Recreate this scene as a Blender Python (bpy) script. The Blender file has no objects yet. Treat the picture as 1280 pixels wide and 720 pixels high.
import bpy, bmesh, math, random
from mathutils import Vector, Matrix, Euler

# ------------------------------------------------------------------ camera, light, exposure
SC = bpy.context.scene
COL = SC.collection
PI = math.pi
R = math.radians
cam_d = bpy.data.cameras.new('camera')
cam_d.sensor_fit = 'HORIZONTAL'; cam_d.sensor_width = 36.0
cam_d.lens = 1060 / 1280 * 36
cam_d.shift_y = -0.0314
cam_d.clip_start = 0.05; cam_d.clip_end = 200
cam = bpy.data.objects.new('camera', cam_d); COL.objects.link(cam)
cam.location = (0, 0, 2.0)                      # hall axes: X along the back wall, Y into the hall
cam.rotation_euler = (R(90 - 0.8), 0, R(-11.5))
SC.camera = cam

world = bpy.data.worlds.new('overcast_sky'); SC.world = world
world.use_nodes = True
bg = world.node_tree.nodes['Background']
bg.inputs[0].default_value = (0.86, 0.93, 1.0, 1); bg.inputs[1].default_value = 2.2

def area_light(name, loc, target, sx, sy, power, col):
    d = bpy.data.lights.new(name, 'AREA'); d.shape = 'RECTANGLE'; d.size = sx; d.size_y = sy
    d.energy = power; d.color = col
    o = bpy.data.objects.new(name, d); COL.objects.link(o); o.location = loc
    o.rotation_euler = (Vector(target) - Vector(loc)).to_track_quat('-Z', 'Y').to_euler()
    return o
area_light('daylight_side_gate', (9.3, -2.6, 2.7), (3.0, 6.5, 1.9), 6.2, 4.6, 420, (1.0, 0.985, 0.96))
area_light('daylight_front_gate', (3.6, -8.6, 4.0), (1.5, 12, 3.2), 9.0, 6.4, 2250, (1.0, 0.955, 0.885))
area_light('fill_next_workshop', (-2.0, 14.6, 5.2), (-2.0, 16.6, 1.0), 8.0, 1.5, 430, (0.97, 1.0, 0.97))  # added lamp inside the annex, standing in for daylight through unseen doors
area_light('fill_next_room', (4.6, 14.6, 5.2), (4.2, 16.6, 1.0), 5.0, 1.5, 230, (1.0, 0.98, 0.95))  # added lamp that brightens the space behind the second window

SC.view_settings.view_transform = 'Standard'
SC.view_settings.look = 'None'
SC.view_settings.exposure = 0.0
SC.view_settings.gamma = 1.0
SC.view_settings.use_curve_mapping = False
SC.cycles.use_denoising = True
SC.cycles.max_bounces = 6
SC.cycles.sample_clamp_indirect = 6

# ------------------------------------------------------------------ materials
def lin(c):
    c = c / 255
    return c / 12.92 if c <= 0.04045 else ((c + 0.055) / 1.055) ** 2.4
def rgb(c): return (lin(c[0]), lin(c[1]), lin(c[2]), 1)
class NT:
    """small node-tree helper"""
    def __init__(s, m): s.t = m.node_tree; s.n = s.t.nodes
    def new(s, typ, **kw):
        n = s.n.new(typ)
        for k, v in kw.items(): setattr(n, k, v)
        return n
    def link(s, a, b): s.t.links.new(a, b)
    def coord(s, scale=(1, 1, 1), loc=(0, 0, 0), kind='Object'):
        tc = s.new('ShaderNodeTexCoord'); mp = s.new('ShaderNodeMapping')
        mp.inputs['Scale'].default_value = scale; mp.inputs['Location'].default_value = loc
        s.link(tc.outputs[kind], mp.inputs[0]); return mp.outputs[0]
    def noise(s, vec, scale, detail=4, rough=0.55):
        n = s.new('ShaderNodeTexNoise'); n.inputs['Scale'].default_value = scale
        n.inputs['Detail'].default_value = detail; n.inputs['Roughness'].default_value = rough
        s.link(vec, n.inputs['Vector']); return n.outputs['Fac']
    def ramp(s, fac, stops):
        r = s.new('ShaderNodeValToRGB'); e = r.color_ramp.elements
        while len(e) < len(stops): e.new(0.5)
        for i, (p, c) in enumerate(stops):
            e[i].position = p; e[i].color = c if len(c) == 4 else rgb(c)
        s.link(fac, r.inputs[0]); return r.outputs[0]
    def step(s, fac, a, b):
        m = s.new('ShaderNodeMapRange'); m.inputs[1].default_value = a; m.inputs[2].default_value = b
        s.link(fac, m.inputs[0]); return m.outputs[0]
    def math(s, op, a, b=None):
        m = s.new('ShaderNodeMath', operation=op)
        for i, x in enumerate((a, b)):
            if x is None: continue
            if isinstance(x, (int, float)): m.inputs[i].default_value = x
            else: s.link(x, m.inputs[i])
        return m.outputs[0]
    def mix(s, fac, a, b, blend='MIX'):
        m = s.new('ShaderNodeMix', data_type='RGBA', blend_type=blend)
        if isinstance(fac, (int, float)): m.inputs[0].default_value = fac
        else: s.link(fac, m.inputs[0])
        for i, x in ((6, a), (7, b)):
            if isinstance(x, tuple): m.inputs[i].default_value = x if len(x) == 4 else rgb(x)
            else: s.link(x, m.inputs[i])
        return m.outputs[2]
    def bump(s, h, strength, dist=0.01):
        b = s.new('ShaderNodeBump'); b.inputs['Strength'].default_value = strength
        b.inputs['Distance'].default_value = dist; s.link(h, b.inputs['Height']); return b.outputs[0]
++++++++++
**What to work on**
Select every line of the material above holding the word "objects" and copy it.

**Worked solution**
Recreate this scene as a Blender Python (bpy) script. The Blender file has no objects yet. Treat the picture as 1280 pixels wide and 720 pixels high.
cam = bpy.data.objects.new('camera', cam_d); COL.objects.link(cam)
    o = bpy.data.objects.new(name, d); COL.objects.link(o); o.location = loc